Administrator Marianito Roque of the Overseas Workers Welfare Administration said they were expecting 450 Filipino workers. Three of the Filipinos, however, did not board the plane. Roque said the three Filipino workers might have stayed in Damascus after finding new employers. 

Roque said the latest batch brings the total number of evacuees from Lebanon to 2,067.

The OWWA administrator reported that there are less than 400 Filipino workers at the Lebanon relocation site. He said the evacuees could be repatriated in three flights or a single flight funded by IOM until Friday."

Mayon checkpoints eyed (www.manilastandardtoday.com)

"LEGAZPI CITY-Police and military checkpoints may be set up in areas where the molten rocks ejected by Mt.
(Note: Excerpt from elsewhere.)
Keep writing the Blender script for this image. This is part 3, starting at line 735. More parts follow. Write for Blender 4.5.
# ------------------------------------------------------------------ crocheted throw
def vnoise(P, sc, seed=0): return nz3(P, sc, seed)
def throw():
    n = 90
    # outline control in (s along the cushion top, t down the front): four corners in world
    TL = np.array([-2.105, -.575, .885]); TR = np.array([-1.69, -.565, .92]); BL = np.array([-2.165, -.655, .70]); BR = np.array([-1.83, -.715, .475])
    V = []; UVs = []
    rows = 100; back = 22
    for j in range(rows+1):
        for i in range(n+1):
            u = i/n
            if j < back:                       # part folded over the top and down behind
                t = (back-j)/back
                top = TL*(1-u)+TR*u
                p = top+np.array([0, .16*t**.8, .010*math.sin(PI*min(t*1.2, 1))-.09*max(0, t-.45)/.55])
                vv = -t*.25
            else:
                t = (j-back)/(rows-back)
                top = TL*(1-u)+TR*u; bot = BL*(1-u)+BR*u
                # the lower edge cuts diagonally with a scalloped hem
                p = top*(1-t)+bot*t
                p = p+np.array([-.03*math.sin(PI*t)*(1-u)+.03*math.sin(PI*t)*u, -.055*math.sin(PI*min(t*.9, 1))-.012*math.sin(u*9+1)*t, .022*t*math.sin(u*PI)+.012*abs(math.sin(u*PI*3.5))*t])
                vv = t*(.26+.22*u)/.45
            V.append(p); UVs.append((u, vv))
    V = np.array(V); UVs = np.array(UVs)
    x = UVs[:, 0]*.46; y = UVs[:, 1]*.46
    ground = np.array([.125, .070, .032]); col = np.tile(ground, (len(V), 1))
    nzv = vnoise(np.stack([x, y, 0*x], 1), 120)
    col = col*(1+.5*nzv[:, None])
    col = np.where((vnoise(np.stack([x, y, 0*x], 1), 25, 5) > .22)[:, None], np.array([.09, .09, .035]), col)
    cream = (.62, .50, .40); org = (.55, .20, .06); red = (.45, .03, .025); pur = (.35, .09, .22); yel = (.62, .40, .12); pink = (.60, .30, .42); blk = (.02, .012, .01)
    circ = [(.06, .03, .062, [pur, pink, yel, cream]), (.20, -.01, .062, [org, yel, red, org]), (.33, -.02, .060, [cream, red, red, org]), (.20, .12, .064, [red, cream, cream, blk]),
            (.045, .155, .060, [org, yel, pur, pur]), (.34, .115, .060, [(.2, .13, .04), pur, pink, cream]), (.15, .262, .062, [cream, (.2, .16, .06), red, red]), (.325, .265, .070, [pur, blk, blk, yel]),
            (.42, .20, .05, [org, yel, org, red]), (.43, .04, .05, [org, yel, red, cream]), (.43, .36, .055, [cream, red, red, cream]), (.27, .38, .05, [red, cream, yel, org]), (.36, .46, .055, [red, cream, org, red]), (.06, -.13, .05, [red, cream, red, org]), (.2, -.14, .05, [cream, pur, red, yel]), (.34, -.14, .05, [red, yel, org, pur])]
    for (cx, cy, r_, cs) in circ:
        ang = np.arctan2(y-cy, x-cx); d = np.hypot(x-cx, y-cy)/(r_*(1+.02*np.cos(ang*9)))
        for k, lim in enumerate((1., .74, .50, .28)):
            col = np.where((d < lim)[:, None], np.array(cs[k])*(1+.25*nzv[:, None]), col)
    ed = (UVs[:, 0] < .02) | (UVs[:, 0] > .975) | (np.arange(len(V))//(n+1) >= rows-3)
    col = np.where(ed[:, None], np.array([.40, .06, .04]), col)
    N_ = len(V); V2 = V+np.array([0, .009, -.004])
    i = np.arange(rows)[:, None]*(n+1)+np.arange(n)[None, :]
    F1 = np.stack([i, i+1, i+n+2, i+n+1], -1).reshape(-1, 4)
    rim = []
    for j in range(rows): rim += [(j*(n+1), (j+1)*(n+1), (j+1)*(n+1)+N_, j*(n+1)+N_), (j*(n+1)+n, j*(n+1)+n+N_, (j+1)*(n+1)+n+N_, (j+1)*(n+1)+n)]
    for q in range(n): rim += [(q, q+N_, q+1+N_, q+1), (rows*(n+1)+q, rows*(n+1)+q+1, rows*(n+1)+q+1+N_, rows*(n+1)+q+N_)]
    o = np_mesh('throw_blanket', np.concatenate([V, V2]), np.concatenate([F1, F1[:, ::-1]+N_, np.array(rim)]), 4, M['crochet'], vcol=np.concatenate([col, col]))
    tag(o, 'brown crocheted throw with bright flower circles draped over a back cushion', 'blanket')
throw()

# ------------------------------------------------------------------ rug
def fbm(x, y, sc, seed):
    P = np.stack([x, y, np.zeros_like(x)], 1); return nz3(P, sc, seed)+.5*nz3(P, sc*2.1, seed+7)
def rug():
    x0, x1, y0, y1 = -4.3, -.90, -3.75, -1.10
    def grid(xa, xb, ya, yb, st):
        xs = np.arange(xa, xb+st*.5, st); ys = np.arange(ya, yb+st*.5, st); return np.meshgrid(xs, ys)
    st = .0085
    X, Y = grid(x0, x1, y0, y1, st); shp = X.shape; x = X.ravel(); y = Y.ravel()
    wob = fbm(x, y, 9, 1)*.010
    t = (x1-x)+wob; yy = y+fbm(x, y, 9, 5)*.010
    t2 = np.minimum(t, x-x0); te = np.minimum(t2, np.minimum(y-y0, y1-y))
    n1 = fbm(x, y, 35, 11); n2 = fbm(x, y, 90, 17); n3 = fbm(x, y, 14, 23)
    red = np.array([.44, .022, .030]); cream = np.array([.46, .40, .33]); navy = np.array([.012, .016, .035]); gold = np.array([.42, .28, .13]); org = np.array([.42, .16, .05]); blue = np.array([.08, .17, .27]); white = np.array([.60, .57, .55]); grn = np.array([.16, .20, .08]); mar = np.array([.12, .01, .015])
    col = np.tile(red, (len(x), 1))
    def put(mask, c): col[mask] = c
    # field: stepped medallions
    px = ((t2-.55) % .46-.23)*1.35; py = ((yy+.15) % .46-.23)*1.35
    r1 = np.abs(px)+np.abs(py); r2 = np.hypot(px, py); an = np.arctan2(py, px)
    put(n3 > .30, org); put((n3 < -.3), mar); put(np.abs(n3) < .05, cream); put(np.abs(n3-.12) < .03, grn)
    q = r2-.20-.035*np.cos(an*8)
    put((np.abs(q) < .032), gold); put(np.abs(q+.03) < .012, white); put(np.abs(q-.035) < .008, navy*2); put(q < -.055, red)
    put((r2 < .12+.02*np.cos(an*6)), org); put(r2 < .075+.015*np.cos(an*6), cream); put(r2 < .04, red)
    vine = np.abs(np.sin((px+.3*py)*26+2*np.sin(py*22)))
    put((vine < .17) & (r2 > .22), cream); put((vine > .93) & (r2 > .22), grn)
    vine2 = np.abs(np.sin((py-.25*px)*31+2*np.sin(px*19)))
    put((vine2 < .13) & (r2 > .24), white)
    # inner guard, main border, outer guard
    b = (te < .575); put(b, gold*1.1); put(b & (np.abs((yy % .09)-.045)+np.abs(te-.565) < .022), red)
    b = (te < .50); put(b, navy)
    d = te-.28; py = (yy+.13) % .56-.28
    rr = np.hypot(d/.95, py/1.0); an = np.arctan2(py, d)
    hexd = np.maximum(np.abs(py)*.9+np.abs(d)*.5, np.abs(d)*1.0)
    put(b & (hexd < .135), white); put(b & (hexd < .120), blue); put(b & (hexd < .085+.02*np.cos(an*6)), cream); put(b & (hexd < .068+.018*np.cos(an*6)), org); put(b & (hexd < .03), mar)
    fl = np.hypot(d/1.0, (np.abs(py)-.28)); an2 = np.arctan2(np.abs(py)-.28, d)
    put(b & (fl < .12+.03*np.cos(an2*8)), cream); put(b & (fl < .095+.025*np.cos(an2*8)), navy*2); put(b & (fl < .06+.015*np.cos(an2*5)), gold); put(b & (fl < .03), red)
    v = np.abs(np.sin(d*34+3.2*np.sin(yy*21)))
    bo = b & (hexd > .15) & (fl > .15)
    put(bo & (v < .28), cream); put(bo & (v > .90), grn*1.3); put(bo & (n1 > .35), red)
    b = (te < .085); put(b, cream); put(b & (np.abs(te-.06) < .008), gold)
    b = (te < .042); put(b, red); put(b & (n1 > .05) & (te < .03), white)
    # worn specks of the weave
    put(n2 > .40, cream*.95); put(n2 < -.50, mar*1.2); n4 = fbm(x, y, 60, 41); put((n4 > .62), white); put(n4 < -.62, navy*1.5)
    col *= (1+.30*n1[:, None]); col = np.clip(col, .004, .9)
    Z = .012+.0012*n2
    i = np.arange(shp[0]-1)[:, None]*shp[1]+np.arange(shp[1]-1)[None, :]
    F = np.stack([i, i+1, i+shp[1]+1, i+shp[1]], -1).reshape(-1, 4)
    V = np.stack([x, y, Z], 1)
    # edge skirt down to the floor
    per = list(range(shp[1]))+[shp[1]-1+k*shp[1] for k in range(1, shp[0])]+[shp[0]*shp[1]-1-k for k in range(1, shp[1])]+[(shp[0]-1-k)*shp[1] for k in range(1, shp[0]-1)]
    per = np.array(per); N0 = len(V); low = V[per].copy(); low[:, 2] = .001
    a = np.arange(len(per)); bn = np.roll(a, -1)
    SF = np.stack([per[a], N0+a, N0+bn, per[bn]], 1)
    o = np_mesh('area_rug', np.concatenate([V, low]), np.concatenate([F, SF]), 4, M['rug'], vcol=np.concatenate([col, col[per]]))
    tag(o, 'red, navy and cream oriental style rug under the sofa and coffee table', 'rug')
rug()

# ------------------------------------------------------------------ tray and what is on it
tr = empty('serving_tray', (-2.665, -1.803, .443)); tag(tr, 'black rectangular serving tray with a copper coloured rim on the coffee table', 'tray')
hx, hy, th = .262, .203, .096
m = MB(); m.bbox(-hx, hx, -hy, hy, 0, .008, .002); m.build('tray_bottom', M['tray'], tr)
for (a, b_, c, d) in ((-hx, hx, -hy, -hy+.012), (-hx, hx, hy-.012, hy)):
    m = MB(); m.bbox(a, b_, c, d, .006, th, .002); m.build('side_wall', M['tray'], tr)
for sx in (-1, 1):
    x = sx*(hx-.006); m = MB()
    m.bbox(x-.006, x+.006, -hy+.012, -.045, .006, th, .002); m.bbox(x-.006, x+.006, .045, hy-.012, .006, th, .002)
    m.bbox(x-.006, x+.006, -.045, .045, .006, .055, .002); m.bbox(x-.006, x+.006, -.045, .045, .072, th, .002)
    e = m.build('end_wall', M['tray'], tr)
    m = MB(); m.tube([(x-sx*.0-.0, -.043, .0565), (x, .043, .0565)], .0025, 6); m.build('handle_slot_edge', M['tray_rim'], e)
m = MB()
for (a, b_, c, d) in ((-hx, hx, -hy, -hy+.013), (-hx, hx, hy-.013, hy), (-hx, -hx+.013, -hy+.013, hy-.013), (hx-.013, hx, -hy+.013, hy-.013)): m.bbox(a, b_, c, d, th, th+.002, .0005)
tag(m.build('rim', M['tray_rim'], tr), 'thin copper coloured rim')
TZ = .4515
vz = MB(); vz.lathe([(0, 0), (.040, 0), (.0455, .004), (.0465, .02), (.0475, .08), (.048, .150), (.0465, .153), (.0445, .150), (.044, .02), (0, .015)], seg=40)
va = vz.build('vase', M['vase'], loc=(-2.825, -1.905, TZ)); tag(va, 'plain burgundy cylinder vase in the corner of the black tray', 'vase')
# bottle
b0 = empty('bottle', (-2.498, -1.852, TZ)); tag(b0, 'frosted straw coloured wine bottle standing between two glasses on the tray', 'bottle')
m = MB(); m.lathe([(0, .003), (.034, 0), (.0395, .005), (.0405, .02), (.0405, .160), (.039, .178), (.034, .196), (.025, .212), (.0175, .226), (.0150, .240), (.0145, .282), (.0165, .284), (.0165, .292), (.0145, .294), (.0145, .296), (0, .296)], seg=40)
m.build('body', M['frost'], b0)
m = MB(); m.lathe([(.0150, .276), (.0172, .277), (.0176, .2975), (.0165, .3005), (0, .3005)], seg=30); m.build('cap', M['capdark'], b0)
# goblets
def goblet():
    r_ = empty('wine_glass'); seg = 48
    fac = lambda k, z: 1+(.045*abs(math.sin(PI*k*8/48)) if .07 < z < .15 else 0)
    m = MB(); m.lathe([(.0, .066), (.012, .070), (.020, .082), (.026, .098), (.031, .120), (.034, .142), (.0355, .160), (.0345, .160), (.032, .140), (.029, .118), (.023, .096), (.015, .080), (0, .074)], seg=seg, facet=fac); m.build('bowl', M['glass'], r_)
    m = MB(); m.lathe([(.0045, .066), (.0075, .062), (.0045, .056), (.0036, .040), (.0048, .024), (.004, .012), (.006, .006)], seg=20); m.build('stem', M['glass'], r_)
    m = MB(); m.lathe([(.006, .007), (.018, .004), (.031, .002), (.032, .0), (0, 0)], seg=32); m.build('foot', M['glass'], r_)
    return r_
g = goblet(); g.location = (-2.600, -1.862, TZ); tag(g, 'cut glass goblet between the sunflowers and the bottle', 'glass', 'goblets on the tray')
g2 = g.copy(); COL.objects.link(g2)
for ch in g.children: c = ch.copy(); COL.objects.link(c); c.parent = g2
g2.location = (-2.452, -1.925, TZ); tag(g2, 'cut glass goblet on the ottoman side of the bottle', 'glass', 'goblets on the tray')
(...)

Mayon are advancing within the 6-km permanent-danger zone to keep people out, an official said yesterday.

Cedric Daep, action officer of the Provincial Disaster Coordinating Council, said he would recommend police or military checkpoints in the volcano's southeast flank to warn onlookers of sudden explosions. 

Seventy-seven farmers in Bonga town died from Mayon's lava flows and gas emissions in 1993. 

"If this plan materializes, we will impose a 24-hour curfew in areas where residents or visitors will not be allowed without permission, Daep said. 

"We set up checkpoints during the previous eruptions, and that allowed us to maintain our zero-casualty objective."